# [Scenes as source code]
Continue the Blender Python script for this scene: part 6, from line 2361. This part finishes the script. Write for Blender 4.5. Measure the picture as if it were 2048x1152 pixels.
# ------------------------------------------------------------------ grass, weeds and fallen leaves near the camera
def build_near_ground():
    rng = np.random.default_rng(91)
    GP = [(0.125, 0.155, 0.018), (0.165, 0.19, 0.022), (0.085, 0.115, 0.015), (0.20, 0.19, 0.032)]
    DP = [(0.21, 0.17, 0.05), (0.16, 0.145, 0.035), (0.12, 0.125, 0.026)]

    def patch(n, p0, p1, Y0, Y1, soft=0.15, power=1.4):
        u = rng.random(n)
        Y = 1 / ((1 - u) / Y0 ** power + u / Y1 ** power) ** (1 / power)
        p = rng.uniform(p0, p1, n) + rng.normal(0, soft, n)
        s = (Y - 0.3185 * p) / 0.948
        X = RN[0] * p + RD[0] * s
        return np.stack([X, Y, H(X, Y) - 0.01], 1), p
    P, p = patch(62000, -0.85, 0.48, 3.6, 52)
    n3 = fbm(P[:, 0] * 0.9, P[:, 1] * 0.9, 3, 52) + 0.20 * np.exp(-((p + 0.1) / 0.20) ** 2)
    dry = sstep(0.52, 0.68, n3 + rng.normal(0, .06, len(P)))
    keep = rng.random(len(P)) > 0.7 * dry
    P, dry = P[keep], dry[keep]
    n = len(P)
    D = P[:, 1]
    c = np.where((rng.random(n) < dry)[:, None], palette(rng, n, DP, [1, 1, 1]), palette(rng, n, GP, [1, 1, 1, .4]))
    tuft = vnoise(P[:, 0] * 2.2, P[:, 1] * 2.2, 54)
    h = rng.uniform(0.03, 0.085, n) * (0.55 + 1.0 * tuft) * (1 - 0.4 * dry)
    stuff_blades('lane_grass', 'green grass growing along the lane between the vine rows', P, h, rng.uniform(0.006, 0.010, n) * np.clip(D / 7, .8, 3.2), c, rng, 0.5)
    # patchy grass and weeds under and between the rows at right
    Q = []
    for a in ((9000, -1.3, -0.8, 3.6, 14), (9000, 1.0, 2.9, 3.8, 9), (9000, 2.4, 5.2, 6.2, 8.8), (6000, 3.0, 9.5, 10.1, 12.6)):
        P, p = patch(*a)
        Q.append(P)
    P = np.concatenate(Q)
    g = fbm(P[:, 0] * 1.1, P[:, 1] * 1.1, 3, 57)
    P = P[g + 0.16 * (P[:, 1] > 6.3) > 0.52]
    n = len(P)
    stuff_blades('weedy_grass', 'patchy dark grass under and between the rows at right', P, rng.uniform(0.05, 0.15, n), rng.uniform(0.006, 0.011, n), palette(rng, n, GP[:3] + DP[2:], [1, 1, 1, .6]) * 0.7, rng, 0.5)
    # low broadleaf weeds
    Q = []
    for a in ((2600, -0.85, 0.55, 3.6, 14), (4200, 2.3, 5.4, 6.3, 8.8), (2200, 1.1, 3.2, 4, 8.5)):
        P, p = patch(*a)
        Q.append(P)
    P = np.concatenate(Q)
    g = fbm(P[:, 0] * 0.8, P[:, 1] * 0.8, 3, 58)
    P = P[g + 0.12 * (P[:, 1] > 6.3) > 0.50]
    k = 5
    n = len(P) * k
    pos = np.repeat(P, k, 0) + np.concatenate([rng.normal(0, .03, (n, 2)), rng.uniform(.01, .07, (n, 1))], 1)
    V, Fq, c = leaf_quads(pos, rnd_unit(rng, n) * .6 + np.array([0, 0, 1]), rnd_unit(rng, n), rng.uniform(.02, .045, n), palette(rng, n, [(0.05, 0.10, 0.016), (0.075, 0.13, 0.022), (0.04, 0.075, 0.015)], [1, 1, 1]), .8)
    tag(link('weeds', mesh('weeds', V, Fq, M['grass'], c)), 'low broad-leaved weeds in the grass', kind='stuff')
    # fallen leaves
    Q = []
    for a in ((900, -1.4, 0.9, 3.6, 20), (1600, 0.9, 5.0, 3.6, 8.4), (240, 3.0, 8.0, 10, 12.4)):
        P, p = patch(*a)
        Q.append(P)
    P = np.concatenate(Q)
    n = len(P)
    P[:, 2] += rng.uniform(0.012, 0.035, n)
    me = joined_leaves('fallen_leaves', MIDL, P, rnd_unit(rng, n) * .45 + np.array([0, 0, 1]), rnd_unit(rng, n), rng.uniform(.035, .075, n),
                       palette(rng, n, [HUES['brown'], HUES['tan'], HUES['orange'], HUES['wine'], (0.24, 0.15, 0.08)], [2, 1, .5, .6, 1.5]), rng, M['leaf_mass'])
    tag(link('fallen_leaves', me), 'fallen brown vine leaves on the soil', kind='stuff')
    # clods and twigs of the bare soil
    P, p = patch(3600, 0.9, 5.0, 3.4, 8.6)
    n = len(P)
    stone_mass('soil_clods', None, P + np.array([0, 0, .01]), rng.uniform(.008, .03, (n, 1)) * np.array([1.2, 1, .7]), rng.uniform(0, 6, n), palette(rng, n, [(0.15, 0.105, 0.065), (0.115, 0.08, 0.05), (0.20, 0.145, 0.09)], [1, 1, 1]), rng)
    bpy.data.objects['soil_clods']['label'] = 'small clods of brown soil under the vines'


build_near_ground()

...

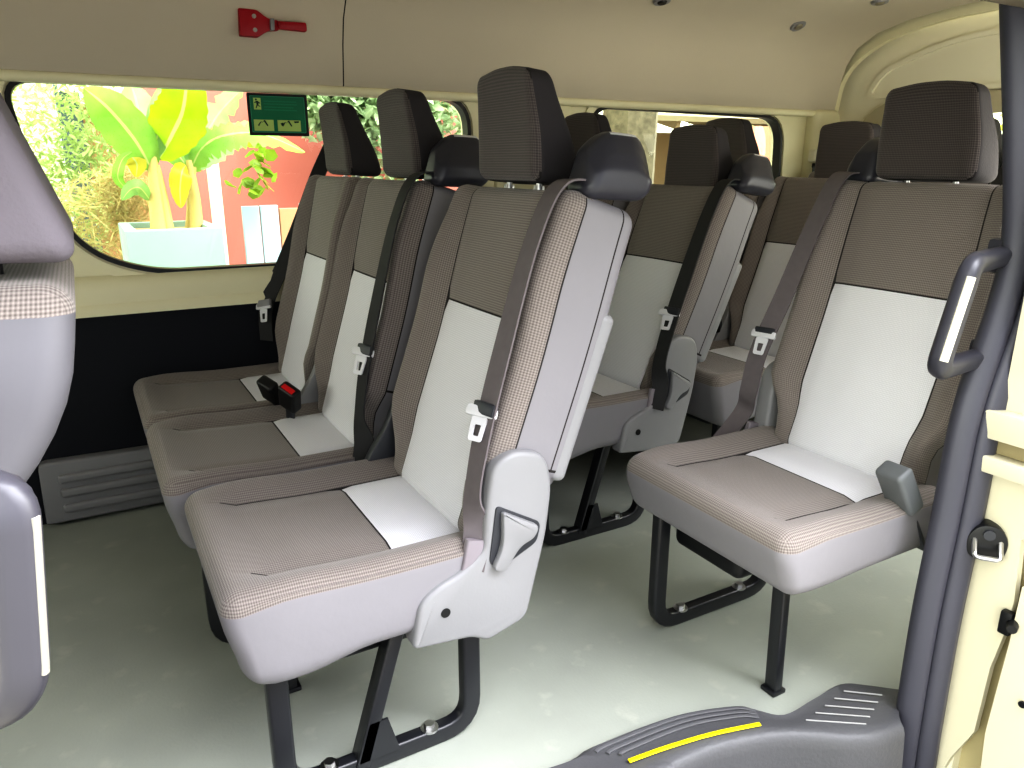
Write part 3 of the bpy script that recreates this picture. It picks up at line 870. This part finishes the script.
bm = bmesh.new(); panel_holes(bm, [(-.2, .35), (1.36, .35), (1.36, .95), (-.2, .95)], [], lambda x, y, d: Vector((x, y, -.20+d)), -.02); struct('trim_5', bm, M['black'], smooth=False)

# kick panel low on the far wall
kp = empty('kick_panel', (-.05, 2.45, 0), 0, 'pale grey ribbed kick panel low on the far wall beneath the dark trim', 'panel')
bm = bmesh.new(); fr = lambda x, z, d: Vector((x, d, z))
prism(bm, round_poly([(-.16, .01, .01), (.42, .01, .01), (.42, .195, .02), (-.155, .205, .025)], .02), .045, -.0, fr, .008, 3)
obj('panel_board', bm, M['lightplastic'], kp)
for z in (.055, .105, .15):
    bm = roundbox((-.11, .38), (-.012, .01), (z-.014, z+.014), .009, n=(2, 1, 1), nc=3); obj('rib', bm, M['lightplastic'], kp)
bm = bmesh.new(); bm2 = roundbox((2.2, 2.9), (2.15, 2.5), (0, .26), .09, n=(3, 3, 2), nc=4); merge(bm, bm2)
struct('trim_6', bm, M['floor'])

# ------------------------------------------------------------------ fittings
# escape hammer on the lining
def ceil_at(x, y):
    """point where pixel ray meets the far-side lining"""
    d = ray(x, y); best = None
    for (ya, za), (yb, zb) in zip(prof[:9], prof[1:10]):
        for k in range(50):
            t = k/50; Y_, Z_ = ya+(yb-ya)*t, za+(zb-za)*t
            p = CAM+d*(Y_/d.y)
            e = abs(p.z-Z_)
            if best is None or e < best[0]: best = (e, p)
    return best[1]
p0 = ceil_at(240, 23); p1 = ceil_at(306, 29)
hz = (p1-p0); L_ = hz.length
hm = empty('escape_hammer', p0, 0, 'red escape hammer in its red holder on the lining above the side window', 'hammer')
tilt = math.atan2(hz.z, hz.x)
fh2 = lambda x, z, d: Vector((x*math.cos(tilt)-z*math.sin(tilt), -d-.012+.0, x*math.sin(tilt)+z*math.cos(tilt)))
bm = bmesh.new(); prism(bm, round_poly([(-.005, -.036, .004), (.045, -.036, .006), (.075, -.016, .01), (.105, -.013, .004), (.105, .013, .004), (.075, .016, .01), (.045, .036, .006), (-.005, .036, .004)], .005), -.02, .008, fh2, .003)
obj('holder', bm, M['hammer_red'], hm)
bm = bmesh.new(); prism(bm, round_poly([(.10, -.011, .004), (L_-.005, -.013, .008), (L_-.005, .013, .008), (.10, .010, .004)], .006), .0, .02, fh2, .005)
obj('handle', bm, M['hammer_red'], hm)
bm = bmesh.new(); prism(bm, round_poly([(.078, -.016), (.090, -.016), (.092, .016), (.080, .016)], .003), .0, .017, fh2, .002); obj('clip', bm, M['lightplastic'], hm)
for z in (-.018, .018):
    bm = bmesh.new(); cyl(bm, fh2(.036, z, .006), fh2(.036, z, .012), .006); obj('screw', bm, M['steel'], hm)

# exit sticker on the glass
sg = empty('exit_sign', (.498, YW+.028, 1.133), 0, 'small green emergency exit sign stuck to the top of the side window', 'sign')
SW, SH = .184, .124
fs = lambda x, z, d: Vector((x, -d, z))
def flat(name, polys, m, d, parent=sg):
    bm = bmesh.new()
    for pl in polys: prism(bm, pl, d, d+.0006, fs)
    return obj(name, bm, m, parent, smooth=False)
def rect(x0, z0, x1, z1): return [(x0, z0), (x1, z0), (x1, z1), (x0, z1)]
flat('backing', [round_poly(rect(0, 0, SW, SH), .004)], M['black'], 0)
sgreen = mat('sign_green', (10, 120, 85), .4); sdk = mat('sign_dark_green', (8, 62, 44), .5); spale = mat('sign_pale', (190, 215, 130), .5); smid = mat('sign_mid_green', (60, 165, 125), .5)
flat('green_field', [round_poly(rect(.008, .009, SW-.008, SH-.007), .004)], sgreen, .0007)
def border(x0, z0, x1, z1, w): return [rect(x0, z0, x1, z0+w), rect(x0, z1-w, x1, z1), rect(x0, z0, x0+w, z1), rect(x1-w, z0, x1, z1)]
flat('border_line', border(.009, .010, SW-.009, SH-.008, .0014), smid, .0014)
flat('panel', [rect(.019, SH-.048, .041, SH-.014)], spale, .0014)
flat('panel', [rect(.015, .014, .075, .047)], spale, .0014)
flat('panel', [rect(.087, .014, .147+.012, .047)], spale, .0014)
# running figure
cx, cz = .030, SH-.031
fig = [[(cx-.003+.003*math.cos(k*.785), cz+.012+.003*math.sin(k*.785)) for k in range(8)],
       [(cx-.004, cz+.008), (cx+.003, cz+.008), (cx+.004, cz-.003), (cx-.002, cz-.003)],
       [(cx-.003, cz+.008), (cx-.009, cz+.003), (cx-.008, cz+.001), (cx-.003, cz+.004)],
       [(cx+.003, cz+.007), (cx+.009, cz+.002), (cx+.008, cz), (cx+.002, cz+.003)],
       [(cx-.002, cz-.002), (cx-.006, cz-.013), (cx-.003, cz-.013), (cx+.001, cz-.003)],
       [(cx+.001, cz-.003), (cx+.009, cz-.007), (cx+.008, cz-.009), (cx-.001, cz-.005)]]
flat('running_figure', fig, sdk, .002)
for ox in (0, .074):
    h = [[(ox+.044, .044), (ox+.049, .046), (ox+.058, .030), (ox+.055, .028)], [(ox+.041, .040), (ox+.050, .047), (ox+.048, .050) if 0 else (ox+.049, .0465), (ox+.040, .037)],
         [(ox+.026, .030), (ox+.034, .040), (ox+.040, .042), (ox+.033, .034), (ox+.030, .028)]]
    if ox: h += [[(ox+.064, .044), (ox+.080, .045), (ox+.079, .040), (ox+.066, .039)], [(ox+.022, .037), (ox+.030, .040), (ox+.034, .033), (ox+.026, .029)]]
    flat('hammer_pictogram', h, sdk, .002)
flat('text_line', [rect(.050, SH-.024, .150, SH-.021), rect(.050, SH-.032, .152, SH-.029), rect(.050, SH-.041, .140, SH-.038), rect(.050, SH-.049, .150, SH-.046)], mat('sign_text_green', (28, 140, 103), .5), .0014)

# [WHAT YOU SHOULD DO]
Begin at the line that has "Continue the Blender" in the entries above; stop after the line that has "(0.12, 0.125, 0.026)]". Transcribe exactly those lines and no others.

# [ANSWER TO THIS EXERCISE]
Continue the Blender Python script for this scene: part 6, from line 2361. This part finishes the script. Write for Blender 4.5. Measure the picture as if it were 2048x1152 pixels.
# ------------------------------------------------------------------ grass, weeds and fallen leaves near the camera
def build_near_ground():
    rng = np.random.default_rng(91)
    GP = [(0.125, 0.155, 0.018), (0.165, 0.19, 0.022), (0.085, 0.115, 0.015), (0.20, 0.19, 0.032)]
    DP = [(0.21, 0.17, 0.05), (0.16, 0.145, 0.035), (0.12, 0.125, 0.026)]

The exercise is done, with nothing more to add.